Setters Profile: Gabriella Rubin

Gabriella Rubin (left) is leading the team with 48 3-pointers. Christina Rubin says she always knows when Gabriella Rubin will take a show because she makes a certain face before she shoots the ball. Photo from paceuathletics.com.

For Pace women’s basketball guard Gabriella Rubin, basketball is the bond that formulates everything that’s important to her—family and her intense strive to succeed.

The Staten Island native picked up basketball immediately after playing at a public camp in third grade. One year later, she joined her first team.

Her two sisters, Christina Rubin and Victoria Rubin, also picked up basketball around the same time. The trio would play basketball from sun up to sundown. From then on, basketball would shape Gabriella Rubin in just about every way.

“[My sisters and I] have a relationship that nobody can understand,” said Gabriella Rubin, who’s the youngest of the three. “I grew on the court and as a person. Basketball’s a sport, but it shapes you into the person you are.”

Basketball’s her No. 1 love, but family comes first in Gabriella Rubin’s book. In high school, Christina Rubin would be in the gym before and after school every day in high school. Gabriella Rubin didn’t want to stay with her, but took advantage and learned from her older sister.

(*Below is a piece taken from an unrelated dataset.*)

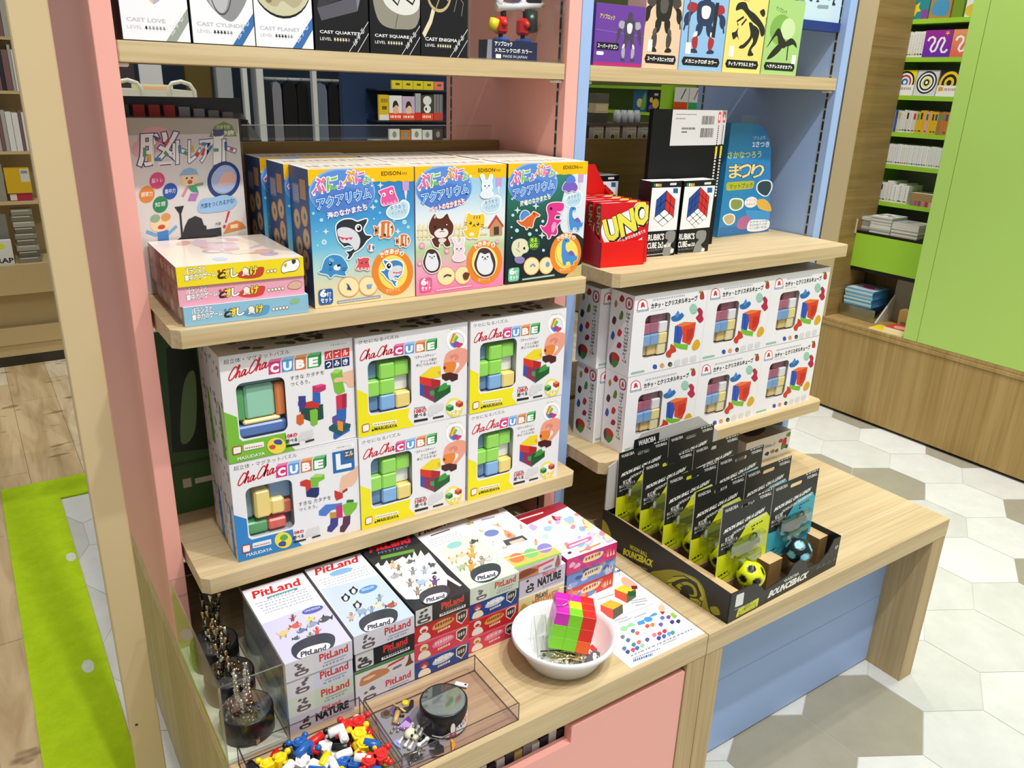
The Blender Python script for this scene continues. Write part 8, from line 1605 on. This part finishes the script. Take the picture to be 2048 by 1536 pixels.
# ================================================================== wooden rack far on the left
t = thing('display_rack', 'wooden display rack with tiers of small goods far behind the beige post', 'rack', (-1.3, 4.0, 0))
WB = paint('light_maple', '#c2ab7c', .5)
def wbx(nm, *b): mb = MB().mat(WB); mb.box(*b, '#fff'); mb.build(nm, None, t)
wbx('shelf_lip', -.4, .75, 0, .03, .405, .56); wbx('drawer_front', -.4, .75, .10, .13, .20, .404); wbx('base_rail', -.4, .75, .05, .09, .12, .215); wbx('plinth', -.4, .75, .06, .1, .055, .118); wbx('back_panel', -.4, .75, .42, .46, 0, 1.9); wbx('shelf', -.4, .75, .031, .42, .53, .556); wbx('shelf', -.4, .75, .18, .42, .845, .86); wbx('shelf', -.4, .75, .22, .42, 1.10, 1.115); wbx('shelf', -.4, .75, .24, .42, 1.40, 1.415); wbx('shelf', -.4, .75, .26, .42, 1.66, 1.675)
mb = MB().mat(PLAS); mb.box(-.4, .75, .061, .1, 0, .054, '#2a241c'); mb.box(.31, .43, .099, .10, .385, .404, '#1d1712'); mb.build('toe_strip', None, t)
LP = [('#8d8878', 'clear-wrapped'), ('#6a6a5a', 'dark olive'), ('#a8a290', 'beige'), ('#77705e', 'taupe')]
for k in range(9):
    mb = MB().mat(GLOSS); c, n_ = LP[k % 4]; mb.box(-.905 + .006 * k % .01, -.80, 4.06 + .012 * k, 4.16 + .012 * k, .5565 + k * .0295, .584 + k * .0295, c, cols={'f': c}); mb.box(-.895, -.815, 4.0595 + .012 * k, 4.06 + .012 * k, .578 + k * .0295, .582 + k * .0295, '#d9d6c8'); tag(mb.build('wrapped_case'), '%s case in the pile on the left wooden rack' % n_, 'case', '%s cases piled on the left rack' % n_)
def lbox(x0, x1, y, z0, z1, c, l, art=None, nm='boxed_goods'):
    mb = MB().mat(CARD); w = x1 - x0; mb.box(0, w, 0, .06, 0, z1 - z0, c); a = faces(mb, w, .06, z1 - z0)['f']
    if art: art(a)
    place(mb.build(nm), (x0, y, z0 + .0005), l, 'goods')
lbox(-1.06, -.925, 4.05, .556, .68, '#dcdcd6', 'white box lettered at its foot on the left wooden rack', lambda a: (a.text('STRAP', (.05, .08), (.97, .08), (.05, .28), '#26262a', bold=.03), a.ell('#d8e02a', .62, .78, .16, .12), a.blob('#5a5a58', [(.1, .5), (.3, .75), (.45, .6), (.3, .4)])))
lbox(-1.06, -.925, 4.13, .556, .80, '#77746a', 'grey wrapped pack standing behind the lettered white box'); lbox(-.885, -.782, 4.21, .86, .90, '#a82a44', 'crimson pack under the yellow one on the left rack', lambda a: a.rect('#d8d2c4', 0, .1, .3, .9)); lbox(-.893, -.778, 4.205, .901, 1.03, '#d0a81a', 'mustard yellow pack on the left wooden rack', lambda a: (a.rect('#cfccc2', .62, .45, .97, .97), a.rect('#8a8a8a', .66, .78, .92, .9))); lbox(-1.08, -.90, 4.21, .86, 1.05, '#8f8b7c', 'dull beige wrapped goods left of the mustard pack')
for r_, (z, yb) in enumerate(((1.115, 4.23), (1.415, 4.25), (1.675, 4.27))):
    x = -1.10
    while x < -.72:
        w = rb.uniform(.014, .03); c, n_ = rb.choice([('#d9d8d2', 'white'), ('#2a2a30', 'black'), ('#a8a69c', 'grey'), ('#7a5a5a', 'maroon')]); mb = MB().mat(CARD); mb.box(0, w - .002, 0, .1, 0, rb.uniform(.19, .235), c); place(mb.build('slim_case'), (x, yb, z + .0005), '%s slim case standing on the %s tier of the left rack' % (n_, ('third', 'fourth', 'fifth')[r_]), 'case', '%s slim cases on the left rack tiers' % n_); x += w
bpy.data.objects.remove(_tob)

“[My sisters and I] would spend hours in the gym and they’ll just be kicking my [behind], but at the end of the day it made me a better player,” said Gabriella Rubin, the 2014-15 Eastern Collegiate Athletic Conference (ECAC) Rookie of the Year. “They cared about me so they were never easy on me.”

The two have played together for their whole lives even to this day. Christina Rubin is also a member of the women’s basketball team.

The sisters work well together because they’re constantly making each other better. It gets scary, though.

During the entire preseason, they guarded each other and it got aggressive. Shoves, pushes, pinches, and shirt pulling was the norm.

“We scared Chelsea [Schultz], the freshman, she said ‘you guys make me nervous,’” Gabriella Rubin said. “We are each other’s hardest critics; we get off the court and we’re laughing about it because we’re making each other better. I wouldn’t be the player I am today if [my sister] wasn’t killing me every day.”

Only they can shove one another, though. If an opponent is playing aggressive against either Rubin, it is game over and their sister instincts come on.

“If someone hurts her, that’s it, we’re sisters,” Christina Rubin said. “We’re sisters, not teammates anymore. We’re sisters no matter what, but it someone comes after her it’s over. There’s a sister instinct.”

Gabriella Rubin’s story plays second fiddle to her intense competitiveness seen in any form of competition. Her competitive nature runs in the family as well.

“[Both my sisters and parents] showed me tough love, no one ever babied me,” Gabriella Rubin said. “I couldn’t go to my parents and say ‘coach was really hard on me today’ because they’d say ‘then quit.’ My parents always strive to be the best. It’s just in [my family’s] nature, we don’t like to lose.”

That tough love has its benefits. In Moore Catholic High School, she had to gradually earn playing time, but the times she played really counted. Her big moment was freshman year when they beat their rivals St. Peters 52-50 in the Island Championship.

“My coach put me in at halftime with 30 seconds left and I made a half-courts shot to go into halftime,” said Gabriella Rubin, who’s started all but two games this season. “The fourth quarter comes and we’re down by five points, coach puts me in, I get the ball, shot the ball and made it. The very next play and I hit another 3-pointer right away. Everyone in the gym was screaming ‘she’s a freshman.’ It’s one of those moments I’ll never forget.”

The toughness by the Rubin family is the quintessential piece to Gabriella Rubin’s life and it’s what’s helped her succeed.